• DIRECTIVE: Exactly reproduce the lines that follow.

• RECORDED DATA:

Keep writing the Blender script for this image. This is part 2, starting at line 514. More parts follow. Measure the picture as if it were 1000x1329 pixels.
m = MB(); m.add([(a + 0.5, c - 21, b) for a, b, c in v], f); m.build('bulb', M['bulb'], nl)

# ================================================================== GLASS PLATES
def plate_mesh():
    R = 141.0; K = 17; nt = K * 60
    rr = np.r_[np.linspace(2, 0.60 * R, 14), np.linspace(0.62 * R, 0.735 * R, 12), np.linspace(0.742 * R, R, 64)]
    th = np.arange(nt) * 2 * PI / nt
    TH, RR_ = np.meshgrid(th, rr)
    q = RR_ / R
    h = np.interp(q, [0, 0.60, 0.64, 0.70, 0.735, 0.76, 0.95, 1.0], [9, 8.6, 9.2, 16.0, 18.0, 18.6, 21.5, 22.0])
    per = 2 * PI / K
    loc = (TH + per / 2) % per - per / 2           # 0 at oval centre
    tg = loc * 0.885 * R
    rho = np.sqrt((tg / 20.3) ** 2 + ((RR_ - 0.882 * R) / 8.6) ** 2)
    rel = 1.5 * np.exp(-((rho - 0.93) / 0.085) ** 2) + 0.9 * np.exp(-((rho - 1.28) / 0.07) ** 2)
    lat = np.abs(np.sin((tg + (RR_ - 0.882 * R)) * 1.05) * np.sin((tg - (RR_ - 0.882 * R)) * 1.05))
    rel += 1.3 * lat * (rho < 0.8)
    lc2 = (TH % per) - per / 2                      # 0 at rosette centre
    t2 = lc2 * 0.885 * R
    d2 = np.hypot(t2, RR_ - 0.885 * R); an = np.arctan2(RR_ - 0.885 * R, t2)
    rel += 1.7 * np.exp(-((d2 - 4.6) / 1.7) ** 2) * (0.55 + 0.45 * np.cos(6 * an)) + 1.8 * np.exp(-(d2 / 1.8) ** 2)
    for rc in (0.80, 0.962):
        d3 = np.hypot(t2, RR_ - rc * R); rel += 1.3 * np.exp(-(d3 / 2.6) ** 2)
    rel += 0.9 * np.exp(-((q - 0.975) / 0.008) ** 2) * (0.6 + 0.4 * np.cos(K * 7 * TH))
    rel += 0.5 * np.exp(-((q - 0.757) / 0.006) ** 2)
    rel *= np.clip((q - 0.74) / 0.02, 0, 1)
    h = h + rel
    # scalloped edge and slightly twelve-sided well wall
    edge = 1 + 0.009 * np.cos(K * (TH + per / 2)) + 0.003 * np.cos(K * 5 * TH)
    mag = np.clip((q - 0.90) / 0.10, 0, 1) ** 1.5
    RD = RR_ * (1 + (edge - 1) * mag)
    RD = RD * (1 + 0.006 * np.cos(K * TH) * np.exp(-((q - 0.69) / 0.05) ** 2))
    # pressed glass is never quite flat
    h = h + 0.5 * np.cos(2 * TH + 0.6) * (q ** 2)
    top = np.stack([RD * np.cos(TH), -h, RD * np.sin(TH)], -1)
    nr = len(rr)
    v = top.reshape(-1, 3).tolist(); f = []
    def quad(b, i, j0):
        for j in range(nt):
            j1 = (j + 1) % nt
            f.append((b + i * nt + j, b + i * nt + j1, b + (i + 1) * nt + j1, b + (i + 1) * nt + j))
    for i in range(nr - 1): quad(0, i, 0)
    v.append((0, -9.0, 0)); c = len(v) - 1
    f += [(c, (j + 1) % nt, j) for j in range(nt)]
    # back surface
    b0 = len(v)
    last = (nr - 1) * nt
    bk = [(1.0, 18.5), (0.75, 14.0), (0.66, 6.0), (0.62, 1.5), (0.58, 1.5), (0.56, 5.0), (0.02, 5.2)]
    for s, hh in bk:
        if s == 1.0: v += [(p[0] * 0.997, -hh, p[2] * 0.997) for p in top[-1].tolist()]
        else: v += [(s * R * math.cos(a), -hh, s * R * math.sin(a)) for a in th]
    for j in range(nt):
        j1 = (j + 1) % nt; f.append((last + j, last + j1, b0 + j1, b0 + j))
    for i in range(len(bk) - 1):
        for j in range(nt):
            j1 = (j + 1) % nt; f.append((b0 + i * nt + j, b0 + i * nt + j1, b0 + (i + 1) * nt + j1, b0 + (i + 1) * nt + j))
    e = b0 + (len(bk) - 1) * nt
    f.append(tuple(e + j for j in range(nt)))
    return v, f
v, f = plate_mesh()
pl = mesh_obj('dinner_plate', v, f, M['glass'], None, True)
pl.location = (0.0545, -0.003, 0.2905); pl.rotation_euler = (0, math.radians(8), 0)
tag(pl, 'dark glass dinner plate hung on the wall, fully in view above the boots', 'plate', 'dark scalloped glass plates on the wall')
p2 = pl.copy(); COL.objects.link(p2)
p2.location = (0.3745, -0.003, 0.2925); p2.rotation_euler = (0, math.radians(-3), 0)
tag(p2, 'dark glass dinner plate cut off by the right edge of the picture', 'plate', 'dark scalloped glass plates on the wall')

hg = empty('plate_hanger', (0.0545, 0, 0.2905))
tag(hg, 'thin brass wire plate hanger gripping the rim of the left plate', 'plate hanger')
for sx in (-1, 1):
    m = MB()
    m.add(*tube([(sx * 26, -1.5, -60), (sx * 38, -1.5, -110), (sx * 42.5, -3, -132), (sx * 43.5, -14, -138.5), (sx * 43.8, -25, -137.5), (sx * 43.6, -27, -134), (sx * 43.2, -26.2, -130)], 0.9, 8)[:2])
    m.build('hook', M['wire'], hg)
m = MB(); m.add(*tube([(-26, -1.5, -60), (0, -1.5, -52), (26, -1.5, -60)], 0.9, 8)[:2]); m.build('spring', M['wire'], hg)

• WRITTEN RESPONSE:
Keep writing the Blender script for this image. This is part 2, starting at line 514. More parts follow. Measure the picture as if it were 1000x1329 pixels.
m = MB(); m.add([(a + 0.5, c - 21, b) for a, b, c in v], f); m.build('bulb', M['bulb'], nl)

# ================================================================== GLASS PLATES
def plate_mesh():
    R = 141.0; K = 17; nt = K * 60
    rr = np.r_[np.linspace(2, 0.60 * R, 14), np.linspace(0.62 * R, 0.735 * R, 12), np.linspace(0.742 * R, R, 64)]
    th = np.arange(nt) * 2 * PI / nt
    TH, RR_ = np.meshgrid(th, rr)
    q = RR_ / R
    h = np.interp(q, [0, 0.60, 0.64, 0.70, 0.735, 0.76, 0.95, 1.0], [9, 8.6, 9.2, 16.0, 18.0, 18.6, 21.5, 22.0])
    per = 2 * PI / K
    loc = (TH + per / 2) % per - per / 2           # 0 at oval centre
    tg = loc * 0.885 * R
    rho = np.sqrt((tg / 20.3) ** 2 + ((RR_ - 0.882 * R) / 8.6) ** 2)
    rel = 1.5 * np.exp(-((rho - 0.93) / 0.085) ** 2) + 0.9 * np.exp(-((rho - 1.28) / 0.07) ** 2)
    lat = np.abs(np.sin((tg + (RR_ - 0.882 * R)) * 1.05) * np.sin((tg - (RR_ - 0.882 * R)) * 1.05))
    rel += 1.3 * lat * (rho < 0.8)
    lc2 = (TH % per) - per / 2                      # 0 at rosette centre
    t2 = lc2 * 0.885 * R
    d2 = np.hypot(t2, RR_ - 0.885 * R); an = np.arctan2(RR_ - 0.885 * R, t2)
    rel += 1.7 * np.exp(-((d2 - 4.6) / 1.7) ** 2) * (0.55 + 0.45 * np.cos(6 * an)) + 1.8 * np.exp(-(d2 / 1.8) ** 2)
    for rc in (0.80, 0.962):
        d3 = np.hypot(t2, RR_ - rc * R); rel += 1.3 * np.exp(-(d3 / 2.6) ** 2)
    rel += 0.9 * np.exp(-((q - 0.975) / 0.008) ** 2) * (0.6 + 0.4 * np.cos(K * 7 * TH))
    rel += 0.5 * np.exp(-((q - 0.757) / 0.006) ** 2)
    rel *= np.clip((q - 0.74) / 0.02, 0, 1)
    h = h + rel
    # scalloped edge and slightly twelve-sided well wall
    edge = 1 + 0.009 * np.cos(K * (TH + per / 2)) + 0.003 * np.cos(K * 5 * TH)
    mag = np.clip((q - 0.90) / 0.10, 0, 1) ** 1.5
    RD = RR_ * (1 + (edge - 1) * mag)
    RD = RD * (1 + 0.006 * np.cos(K * TH) * np.exp(-((q - 0.69) / 0.05) ** 2))
    # pressed glass is never quite flat
    h = h + 0.5 * np.cos(2 * TH + 0.6) * (q ** 2)
    top = np.stack([RD * np.cos(TH), -h, RD * np.sin(TH)], -1)
    nr = len(rr)
    v = top.reshape(-1, 3).tolist(); f = []
    def quad(b, i, j0):
        for j in range(nt):
            j1 = (j + 1) % nt
            f.append((b + i * nt + j, b + i * nt + j1, b + (i + 1) * nt + j1, b + (i + 1) * nt + j))
    for i in range(nr - 1): quad(0, i, 0)
    v.append((0, -9.0, 0)); c = len(v) - 1
    f += [(c, (j + 1) % nt, j) for j in range(nt)]
    # back surface
    b0 = len(v)
    last = (nr - 1) * nt
    bk = [(1.0, 18.5), (0.75, 14.0), (0.66, 6.0), (0.62, 1.5), (0.58, 1.5), (0.56, 5.0), (0.02, 5.2)]
    for s, hh in bk:
        if s == 1.0: v += [(p[0] * 0.997, -hh, p[2] * 0.997) for p in top[-1].tolist()]
        else: v += [(s * R * math.cos(a), -hh, s * R * math.sin(a)) for a in th]
    for j in range(nt):
        j1 = (j + 1) % nt; f.append((last + j, last + j1, b0 + j1, b0 + j))
    for i in range(len(bk) - 1):
        for j in range(nt):
            j1 = (j + 1) % nt; f.append((b0 + i * nt + j, b0 + i * nt + j1, b0 + (i + 1) * nt + j1, b0 + (i + 1) * nt + j))
    e = b0 + (len(bk) - 1) * nt
    f.append(tuple(e + j for j in range(nt)))
    return v, f
v, f = plate_mesh()
pl = mesh_obj('dinner_plate', v, f, M['glass'], None, True)
pl.location = (0.0545, -0.003, 0.2905); pl.rotation_euler = (0, math.radians(8), 0)
tag(pl, 'dark glass dinner plate hung on the wall, fully in view above the boots', 'plate', 'dark scalloped glass plates on the wall')
p2 = pl.copy(); COL.objects.link(p2)
p2.location = (0.3745, -0.003, 0.2925); p2.rotation_euler = (0, math.radians(-3), 0)
tag(p2, 'dark glass dinner plate cut off by the right edge of the picture', 'plate', 'dark scalloped glass plates on the wall')

hg = empty('plate_hanger', (0.0545, 0, 0.2905))
tag(hg, 'thin brass wire plate hanger gripping the rim of the left plate', 'plate hanger')
for sx in (-1, 1):
    m = MB()
    m.add(*tube([(sx * 26, -1.5, -60), (sx * 38, -1.5, -110), (sx * 42.5, -3, -132), (sx * 43.5, -14, -138.5), (sx * 43.8, -25, -137.5), (sx * 43.6, -27, -134), (sx * 43.2, -26.2, -130)], 0.9, 8)[:2])
    m.build('hook', M['wire'], hg)
m = MB(); m.add(*tube([(-26, -1.5, -60), (0, -1.5, -52), (26, -1.5, -60)], 0.9, 8)[:2]); m.build('spring', M['wire'], hg)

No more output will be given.